Though I find math interesting, I wasn’t too enthusiastic throughout the book. Not sure why. The author, David Berlinski did a fantastic job of explaining everything, I just wasn’t into it. I should mention that reading this book was printed by the idea of preparing my mind for two books that will follow. 1.) “The Mathematical Principles of Natural Philosophy”, by Sir Isaac Newton, and 2.) “The Devil’s Delusion”, by David Berlinski. This book gave me insight into what I can expect when reading a book that involves heavy mathematics in one, and also the writing style of the author for the other. Euclid, while know as the father of geometry, wasn’t very interesting. I was much more fascinated in learning that Euclid wasn’t the only Euclid and is now know as Euclid of Alexandria to be juxtaposed with Euclid of Megara, who was a philosopher instead of a mathematician, and also born about 135 years earlier in 435 BC.
In some ways, I loved this book. The author is so enthusiastic, and approaches each topic thoughtfully and with humor, which endears me to him. This said, the book, despite how short it was, took me a while to get through, since I found my mind wandering quite a bit. I think that sections that rely on words to describe geometric relationships would have done better with illustrations (there are illustrations and figures in the book, but not enough). Maybe the expectation is that the only kind of person who would be reading a recreational book about mathematics would instantly recognize the principles and proofs being described (and in cases where I did know the idea being referred to, I could follow easily.) However, I am glad that I read it.
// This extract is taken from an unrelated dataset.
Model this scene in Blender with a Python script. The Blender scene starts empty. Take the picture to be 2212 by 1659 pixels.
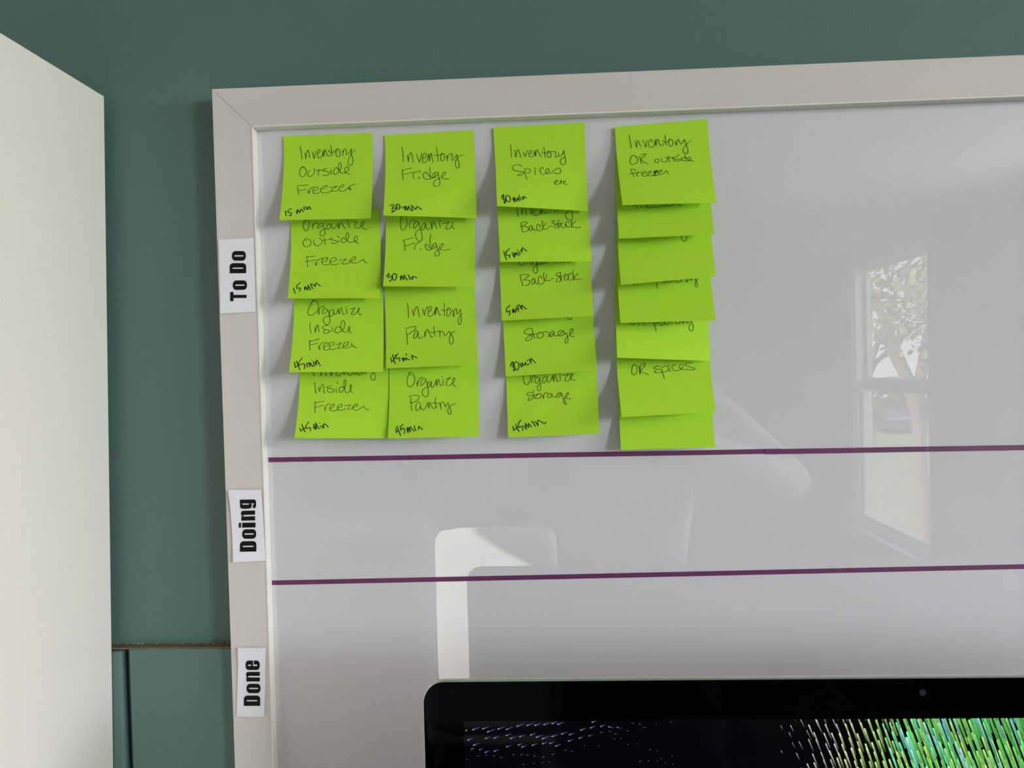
import bpy, bmesh, math, random
from mathutils import Vector, Matrix
from mathutils.bvhtree import BVHTree
from mathutils.geometry import tessellate_polygon

S = bpy.context.scene
COL = S.collection
random.seed(7)

# ------------------------------------------------------------------ camera
FPX, CX, CY = 1661.0, 1106.0, 829.5
YAW, PITCH, ROLL = 0.0429, 0.0216, 0.0259
CAM = Vector((0.0, -0.65, 1.44))
FW = Vector((-math.sin(YAW)*math.cos(PITCH), math.cos(YAW)*math.cos(PITCH), -math.sin(PITCH)))
R0 = Vector((math.cos(YAW), math.sin(YAW), 0.0))
U0 = R0.cross(FW)
RT = R0*math.cos(ROLL) - U0*math.sin(ROLL)
UP = U0*math.cos(ROLL) + R0*math.sin(ROLL)
cd = bpy.data.cameras.new('camera')
cd.sensor_width = 36.0
cd.lens = FPX/2212.0*36.0
cd.clip_start = 0.004
cd.clip_end = 400
cam = bpy.data.objects.new('camera', cd)
COL.objects.link(cam)
cam.matrix_world = Matrix(((RT.x, UP.x, -FW.x, CAM.x), (RT.y, UP.y, -FW.y, CAM.y),
                           (RT.z, UP.z, -FW.z, CAM.z), (0, 0, 0, 1)))
S.camera = cam

# ------------------------------------------------------------------ world, sun, added window lamps, exposure
SKY = 4.5
SUN = 32.0
WINDOW_FILL = 465.0
CEILING_LAMP = 3.0
EXPOSURE = 0.0
W = bpy.data.worlds.new('sky')
S.world = W
W.use_nodes = True
nt = W.node_tree
bg = nt.nodes['Background']
tc = nt.nodes.new('ShaderNodeTexCoord')
sx = nt.nodes.new('ShaderNodeSeparateXYZ')
rp = nt.nodes.new('ShaderNodeValToRGB')
nt.links.new(tc.outputs['Generated'], sx.inputs[0])
nt.links.new(sx.outputs['Z'], rp.inputs[0])
nt.links.new(rp.outputs[0], bg.inputs['Color'])
rp.color_ramp.elements[0].position = 0.0
rp.color_ramp.elements[0].color = (0.95, 0.96, 0.95, 1)
rp.color_ramp.elements[1].position = 0.6
rp.color_ramp.elements[1].color = (0.62, 0.78, 1.0, 1)
bg.inputs['Strength'].default_value = SKY
sd = bpy.data.lights.new('sun', 'SUN')
sd.energy = SUN
sd.angle = 0.01
sd.color = (1.0, 0.93, 0.82)
sun = bpy.data.objects.new('sun', sd)
COL.objects.link(sun)
sun.rotation_euler = Vector((0.75, -0.45, -0.45)).to_track_quat('-Z', 'Y').to_euler()
S.view_settings.view_transform = 'Standard'
S.view_settings.look = 'None'
S.view_settings.gamma = 1.0
S.view_settings.use_curve_mapping = False
S.view_settings.exposure = EXPOSURE
S.cycles.use_denoising = True
S.cycles.max_bounces = 10
S.cycles.transparent_max_bounces = 24
S.cycles.sample_clamp_indirect = 6.0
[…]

The author's conclusion is made quite obvious by the rest of the book, so I would say that the information was the main thing I got out of the book, rather than the conclusion. The information was, for the most part, interesting and not too complicated to understand. It was the author's attempts at being poetic and artful in his writing that made the book very difficult and unenjoyable to get through. The constant use of metaphor made the concepts less, rather than more, clear. I heavily considered giving up on the book at many points, and I am still unsure whether to regret not doing so - I wish I could have gotten the same information from a source that was easier for me to read.
Not so much about Euclid (because really what do we know?) as it's about the ideas he presented and how notable mathematicians interacted with them. I'm sort of intrigued that the author was so heavy on the Hilbert and just didn't mention his female colleagues at all. I know that searching the margins for women in math isnt easy, but it's kind of necessary. Also, he leans too heavily on the old algebra vs geometry thing and it's just so lame.
I appreciated the effort to make Euclid more accessible. I love the aesthetic value of geometry as well as its importance in architectural soundness. Also, the author talks about the idea of proof, and made me appreciate the slow build up of theorems. This is a good read for anybody that wants to appreciate geometry more.
A vetting process for the common notions and postulates in Euclid's Elements. Why are they there? What might have been missing. A bridge of 2000 years of time from Euclid to Hilbert. It is a good companion if you are studying the Elements.
I did not understand this all because I did not offer the book the attention Euclidean studies demand, but I was still delighted by this quirky act of devotion.